Employment Insurance (EI)

Decision Information

Decision Content



Decision

[1] On consent, leave to appeal is granted and the application is granted. The matter is returned to the General Division for redetermination, and my previous decision is amended accordingly.

Introduction

[2] On December 11, 2014, I refused the Applicant’s application for leave to appeal a previous decision of the board of referees (the Board).

[3] In due course, the Applicant filed a rescind or amend application with the Appeal Division.

[4] This matter was decided on the record.

Analysis

[5] In her application, the Applicant submitted a decision of the Canada Revenue Agency (the CRA) to the effect that she had additional hours of insurable employment that both the Board and I were unaware of at the time we rendered our respective decisions, and that she now qualifies for benefits.

[6] The Commission concedes that the CRA decision is binding upon both the Commission and the Tribunal, that it was not available at the time of the Board hearing, and that the CRA has indicated that the Applicant has additional hours of insurable employment not previously taken into account. As the decision does not say exactly how many additional hours there are, the Commission asks that a new hearing be ordered before the General Division to evaluate the evidence.

[7] Section 66 of the Department of Employment and Social Development Act requires that new evidence contain “new facts” to be admitted, and in Canada (Attorney General) v. Chan, [1994] FCJ No 1916, the Federal Court of Appeal stated at paragraph 10 that new facts are:

…facts that either happened after the decision was rendered or had happened prior to the decision but could not have been discovered by a claimant acting diligently and in both cases the facts alleged must have been decisive of the issue…

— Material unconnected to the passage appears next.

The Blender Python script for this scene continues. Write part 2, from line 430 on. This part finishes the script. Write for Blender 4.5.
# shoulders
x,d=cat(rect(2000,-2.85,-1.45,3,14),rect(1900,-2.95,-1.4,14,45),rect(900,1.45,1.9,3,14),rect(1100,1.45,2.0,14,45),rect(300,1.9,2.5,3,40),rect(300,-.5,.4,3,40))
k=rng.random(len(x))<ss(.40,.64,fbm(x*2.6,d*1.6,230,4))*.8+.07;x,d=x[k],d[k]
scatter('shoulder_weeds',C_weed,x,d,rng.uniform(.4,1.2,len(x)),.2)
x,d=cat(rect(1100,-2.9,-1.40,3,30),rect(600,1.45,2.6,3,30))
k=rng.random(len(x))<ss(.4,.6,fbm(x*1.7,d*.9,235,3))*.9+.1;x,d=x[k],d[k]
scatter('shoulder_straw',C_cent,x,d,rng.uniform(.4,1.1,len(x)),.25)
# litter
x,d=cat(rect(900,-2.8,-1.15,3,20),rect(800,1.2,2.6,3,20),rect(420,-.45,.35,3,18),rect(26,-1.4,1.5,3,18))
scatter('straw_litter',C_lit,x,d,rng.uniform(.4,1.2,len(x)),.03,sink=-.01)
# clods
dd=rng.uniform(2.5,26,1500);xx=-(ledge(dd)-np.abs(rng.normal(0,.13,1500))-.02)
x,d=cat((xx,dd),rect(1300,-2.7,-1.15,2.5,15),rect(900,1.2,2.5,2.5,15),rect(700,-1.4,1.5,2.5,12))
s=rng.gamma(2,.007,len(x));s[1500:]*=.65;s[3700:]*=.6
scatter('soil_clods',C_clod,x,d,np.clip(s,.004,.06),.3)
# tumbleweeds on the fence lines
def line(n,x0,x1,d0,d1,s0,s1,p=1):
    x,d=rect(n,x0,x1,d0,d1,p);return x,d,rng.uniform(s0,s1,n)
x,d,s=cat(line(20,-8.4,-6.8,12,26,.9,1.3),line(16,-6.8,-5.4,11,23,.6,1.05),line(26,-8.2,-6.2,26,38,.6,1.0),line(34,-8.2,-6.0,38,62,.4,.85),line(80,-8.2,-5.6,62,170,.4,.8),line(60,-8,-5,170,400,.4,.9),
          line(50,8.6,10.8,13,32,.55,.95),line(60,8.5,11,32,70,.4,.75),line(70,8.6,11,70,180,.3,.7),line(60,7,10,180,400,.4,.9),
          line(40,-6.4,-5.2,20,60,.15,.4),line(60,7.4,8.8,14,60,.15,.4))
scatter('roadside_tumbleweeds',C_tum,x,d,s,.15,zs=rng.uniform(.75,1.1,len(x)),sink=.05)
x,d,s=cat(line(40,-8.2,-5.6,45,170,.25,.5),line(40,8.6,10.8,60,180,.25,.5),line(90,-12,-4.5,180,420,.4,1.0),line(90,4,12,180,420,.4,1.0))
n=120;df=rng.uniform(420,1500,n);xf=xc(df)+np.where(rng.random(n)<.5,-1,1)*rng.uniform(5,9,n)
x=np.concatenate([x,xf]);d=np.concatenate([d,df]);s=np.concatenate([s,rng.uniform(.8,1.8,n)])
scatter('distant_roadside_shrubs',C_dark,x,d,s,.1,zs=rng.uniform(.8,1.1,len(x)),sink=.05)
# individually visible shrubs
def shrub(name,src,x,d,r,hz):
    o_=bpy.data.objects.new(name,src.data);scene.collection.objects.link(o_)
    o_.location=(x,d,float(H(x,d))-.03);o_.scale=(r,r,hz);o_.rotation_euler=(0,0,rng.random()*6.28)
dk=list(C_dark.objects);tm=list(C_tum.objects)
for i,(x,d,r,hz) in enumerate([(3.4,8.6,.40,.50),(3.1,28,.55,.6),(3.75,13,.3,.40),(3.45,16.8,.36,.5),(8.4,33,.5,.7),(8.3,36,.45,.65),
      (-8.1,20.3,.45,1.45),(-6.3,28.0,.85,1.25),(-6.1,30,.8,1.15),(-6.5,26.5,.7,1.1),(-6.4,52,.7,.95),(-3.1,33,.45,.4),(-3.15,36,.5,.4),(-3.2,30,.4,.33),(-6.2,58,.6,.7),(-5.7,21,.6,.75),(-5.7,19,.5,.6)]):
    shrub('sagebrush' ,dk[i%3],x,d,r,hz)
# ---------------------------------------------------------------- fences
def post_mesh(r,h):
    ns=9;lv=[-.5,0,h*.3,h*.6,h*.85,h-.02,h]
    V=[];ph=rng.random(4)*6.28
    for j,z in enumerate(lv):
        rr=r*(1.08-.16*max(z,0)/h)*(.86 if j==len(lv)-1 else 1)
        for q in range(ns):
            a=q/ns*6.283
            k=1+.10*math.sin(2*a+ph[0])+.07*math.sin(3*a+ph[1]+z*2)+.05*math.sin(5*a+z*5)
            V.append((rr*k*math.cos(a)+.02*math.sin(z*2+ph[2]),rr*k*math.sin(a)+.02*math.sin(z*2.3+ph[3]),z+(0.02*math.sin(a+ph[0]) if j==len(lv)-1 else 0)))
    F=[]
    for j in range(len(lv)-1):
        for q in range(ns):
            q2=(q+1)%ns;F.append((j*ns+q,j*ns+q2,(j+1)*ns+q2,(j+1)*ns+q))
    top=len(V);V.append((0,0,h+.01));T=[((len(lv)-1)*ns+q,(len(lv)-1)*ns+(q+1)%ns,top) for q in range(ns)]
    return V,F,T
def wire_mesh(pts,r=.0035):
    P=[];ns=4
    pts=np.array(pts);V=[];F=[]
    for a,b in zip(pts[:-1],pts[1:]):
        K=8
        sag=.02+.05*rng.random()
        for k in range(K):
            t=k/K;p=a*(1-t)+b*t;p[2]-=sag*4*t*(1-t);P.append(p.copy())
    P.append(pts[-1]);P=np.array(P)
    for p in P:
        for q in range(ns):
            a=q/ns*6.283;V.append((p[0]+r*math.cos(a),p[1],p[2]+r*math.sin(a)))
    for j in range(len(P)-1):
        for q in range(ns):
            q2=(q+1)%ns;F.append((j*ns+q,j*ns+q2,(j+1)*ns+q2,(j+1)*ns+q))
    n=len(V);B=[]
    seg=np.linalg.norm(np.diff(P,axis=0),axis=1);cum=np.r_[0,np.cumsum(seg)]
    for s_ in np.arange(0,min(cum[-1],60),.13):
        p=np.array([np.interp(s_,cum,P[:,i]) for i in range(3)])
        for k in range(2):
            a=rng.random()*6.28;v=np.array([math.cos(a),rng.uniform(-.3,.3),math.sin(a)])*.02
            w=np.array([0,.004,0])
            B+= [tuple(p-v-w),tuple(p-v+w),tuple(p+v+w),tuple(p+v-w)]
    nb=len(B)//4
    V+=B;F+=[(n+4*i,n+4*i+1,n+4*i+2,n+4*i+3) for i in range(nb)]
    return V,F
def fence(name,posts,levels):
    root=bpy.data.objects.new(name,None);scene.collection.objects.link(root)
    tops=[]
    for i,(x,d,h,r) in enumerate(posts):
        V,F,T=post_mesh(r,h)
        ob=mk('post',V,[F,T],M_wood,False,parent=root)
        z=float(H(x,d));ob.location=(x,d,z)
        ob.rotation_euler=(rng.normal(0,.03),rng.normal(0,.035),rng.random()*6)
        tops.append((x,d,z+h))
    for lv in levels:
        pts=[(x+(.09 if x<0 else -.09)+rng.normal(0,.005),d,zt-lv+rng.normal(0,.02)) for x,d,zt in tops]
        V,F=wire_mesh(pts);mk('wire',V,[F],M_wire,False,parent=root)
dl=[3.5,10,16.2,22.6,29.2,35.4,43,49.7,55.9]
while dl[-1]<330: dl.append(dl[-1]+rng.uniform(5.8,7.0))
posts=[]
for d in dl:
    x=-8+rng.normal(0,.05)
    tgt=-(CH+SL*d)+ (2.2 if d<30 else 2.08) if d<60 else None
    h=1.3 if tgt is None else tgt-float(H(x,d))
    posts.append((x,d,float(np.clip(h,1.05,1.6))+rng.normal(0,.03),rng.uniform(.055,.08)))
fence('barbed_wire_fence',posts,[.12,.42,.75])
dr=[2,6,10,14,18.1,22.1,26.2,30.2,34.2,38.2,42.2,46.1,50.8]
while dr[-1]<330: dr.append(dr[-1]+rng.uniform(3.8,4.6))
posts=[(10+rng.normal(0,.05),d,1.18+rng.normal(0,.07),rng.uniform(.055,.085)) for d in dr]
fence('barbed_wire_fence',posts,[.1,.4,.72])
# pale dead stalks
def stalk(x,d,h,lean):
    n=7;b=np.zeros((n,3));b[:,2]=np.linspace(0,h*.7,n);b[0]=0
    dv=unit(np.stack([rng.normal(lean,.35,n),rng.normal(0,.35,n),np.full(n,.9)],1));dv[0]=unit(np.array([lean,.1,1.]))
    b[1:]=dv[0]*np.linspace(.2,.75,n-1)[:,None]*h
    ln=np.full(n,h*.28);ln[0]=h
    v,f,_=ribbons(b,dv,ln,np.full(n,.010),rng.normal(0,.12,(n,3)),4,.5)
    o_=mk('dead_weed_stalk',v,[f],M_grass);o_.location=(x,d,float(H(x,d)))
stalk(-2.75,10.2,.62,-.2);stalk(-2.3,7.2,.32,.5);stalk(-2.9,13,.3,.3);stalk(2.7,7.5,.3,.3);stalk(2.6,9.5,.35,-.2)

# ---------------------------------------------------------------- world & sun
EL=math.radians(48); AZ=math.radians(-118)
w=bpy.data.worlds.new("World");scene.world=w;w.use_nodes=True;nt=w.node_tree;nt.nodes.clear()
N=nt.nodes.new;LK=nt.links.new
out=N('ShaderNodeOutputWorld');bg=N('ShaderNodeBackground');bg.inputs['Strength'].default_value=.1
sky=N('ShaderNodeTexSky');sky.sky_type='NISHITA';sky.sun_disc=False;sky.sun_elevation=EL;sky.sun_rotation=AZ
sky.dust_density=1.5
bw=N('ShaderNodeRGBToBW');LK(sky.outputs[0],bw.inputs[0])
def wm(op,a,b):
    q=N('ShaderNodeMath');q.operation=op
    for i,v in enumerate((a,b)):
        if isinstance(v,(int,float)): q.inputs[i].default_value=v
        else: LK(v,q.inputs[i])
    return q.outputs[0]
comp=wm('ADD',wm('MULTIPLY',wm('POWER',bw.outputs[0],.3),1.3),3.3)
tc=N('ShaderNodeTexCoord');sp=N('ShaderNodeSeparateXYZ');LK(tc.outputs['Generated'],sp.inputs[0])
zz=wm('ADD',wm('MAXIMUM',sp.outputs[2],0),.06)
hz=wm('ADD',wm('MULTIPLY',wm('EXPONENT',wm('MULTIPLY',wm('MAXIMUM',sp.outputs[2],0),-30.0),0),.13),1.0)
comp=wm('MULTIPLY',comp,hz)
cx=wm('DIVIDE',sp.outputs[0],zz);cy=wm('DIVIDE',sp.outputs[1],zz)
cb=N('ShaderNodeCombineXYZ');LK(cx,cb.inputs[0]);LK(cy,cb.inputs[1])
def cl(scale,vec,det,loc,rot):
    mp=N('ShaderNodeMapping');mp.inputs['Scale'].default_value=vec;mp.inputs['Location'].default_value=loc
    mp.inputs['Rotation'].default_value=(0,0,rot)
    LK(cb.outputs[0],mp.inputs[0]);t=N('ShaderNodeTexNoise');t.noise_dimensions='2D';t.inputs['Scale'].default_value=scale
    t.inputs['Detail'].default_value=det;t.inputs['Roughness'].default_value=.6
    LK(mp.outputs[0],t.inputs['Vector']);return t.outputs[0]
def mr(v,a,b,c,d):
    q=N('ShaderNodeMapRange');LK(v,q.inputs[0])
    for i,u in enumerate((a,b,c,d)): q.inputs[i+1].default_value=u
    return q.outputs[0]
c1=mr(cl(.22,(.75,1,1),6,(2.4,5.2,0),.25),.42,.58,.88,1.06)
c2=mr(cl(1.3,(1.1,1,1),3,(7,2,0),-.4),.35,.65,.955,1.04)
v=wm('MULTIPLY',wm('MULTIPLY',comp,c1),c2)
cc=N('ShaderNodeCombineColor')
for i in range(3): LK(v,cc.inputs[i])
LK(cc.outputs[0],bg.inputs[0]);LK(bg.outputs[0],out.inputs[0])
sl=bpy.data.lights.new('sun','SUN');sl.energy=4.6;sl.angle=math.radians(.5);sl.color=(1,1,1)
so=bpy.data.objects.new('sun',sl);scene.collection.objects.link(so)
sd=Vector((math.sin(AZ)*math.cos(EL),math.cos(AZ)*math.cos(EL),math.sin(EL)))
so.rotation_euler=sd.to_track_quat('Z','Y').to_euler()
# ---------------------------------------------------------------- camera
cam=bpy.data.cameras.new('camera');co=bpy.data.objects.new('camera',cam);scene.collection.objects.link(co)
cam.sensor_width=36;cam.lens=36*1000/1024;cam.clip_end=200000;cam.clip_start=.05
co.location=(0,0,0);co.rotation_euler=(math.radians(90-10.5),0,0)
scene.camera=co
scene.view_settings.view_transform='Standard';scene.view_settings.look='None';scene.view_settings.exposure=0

[8] Having reviewed the document, and noting the consent of the Commission, I find myself in agreement with the parties that the CRA decision is a new fact that must be admitted in evidence. Although I would have much preferred to simply resolve the appeal myself, I reluctantly agree with the Commission that there is insufficient clear and uncontested evidence with which I could do so. A new hearing before the General Division is therefore required.

Conclusion

[9] For the above reasons and on consent, leave to appeal is granted and the application is granted. The matter is returned to the General Division for redetermination, and my previous decision is amended accordingly.